Sem ter algo a proteger, ele não seria um protetor, e sem ter algo contra o que lutar, igualmente, ele não seria um lutador. Agora pensem no que vocês protegem e contra o que lutam, pensem no quanto podem lutar e proteger exatamente e obrigatoriamente, devido a existir algo que desejam proteger e contra o qual podem lutar.

O interessante nessa animação é que mesmo que a nuvem sombria seja o antagonista, ela não é boa nem má, não é ruim de modo algum, é apenas uma circunstância que traz consigo consequências adversas.

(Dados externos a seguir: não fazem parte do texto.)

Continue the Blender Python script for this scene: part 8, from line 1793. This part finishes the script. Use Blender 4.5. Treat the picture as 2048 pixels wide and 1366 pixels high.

Quando o jovem guardião combate a sua presença, ele a combate com respeito, dignidade e consideração. A coexistência não é uma opção, mas de modo algum é expressado rancor, ódio, arrogância, prepotência ou sentimentos negativos. Mesmo quando acuados pela nuvem, o que podem fazer e estabelecer um espaço e linha para que ambos possam existir em seus devidos lugares, sem nunca desejar a inexistência do outro, mesmo que não possam existir conjuntamente.

 

 

O Pai Porco parte em uma jornada para entender o que existe no território habitado pela nuvem sombria, e o seu filho deve manter a nuvem afastada. Se a nuvem e o vilarejo poderão ou não um dia coabitar o mesmo espaço, é uma incógnita, mas isso não implica de modo algum que o corajoso Pai Porco não possa estudar e tentar compreender a diferença que ali se encontra, aceitando-a.

Agora imaginem vocês, otakus, sendo protetores ante o topo da colina, protegendo aquilo que cultuam como qualidade, certo, adequado e pertinente, aquilo que deve ser louvado. E imaginem a nuvem sombria como algo estranho, diverso, obscuro e inaceitável. Qual é a postura que cada um tem em relação a esse ser que ameaça o reino da pureza, que abala a sua fé de que existe qualidade, sol e luz que dignifica a sua vida? Essas coisas que protegemos existiriam sem que existisse o oponente contra o qual a protegemos, o oponente que corromperia a sacralidade daquilo que louvamos? Como tratamos aquilo que, direta e indiretamente, eleva e materializa o que nos oferece a nossa profissão, a nossa função? Se não tivéssemos nada a proteger, nada seríamos, nenhuma identidade se estabeleceria. E se não tivéssemos nada contra o que combater, nada do que protegemos poderia ser protegido.

 

 

No fim das contas cada um deve medir o quanto é digno e humano ao exercer a sua função, e o quanto é capaz de entender a si mesmo, entender aquilo que protege, o porquê protege, e entender, acima de tudo, o seu oponente. O jovem Porco assim o faz.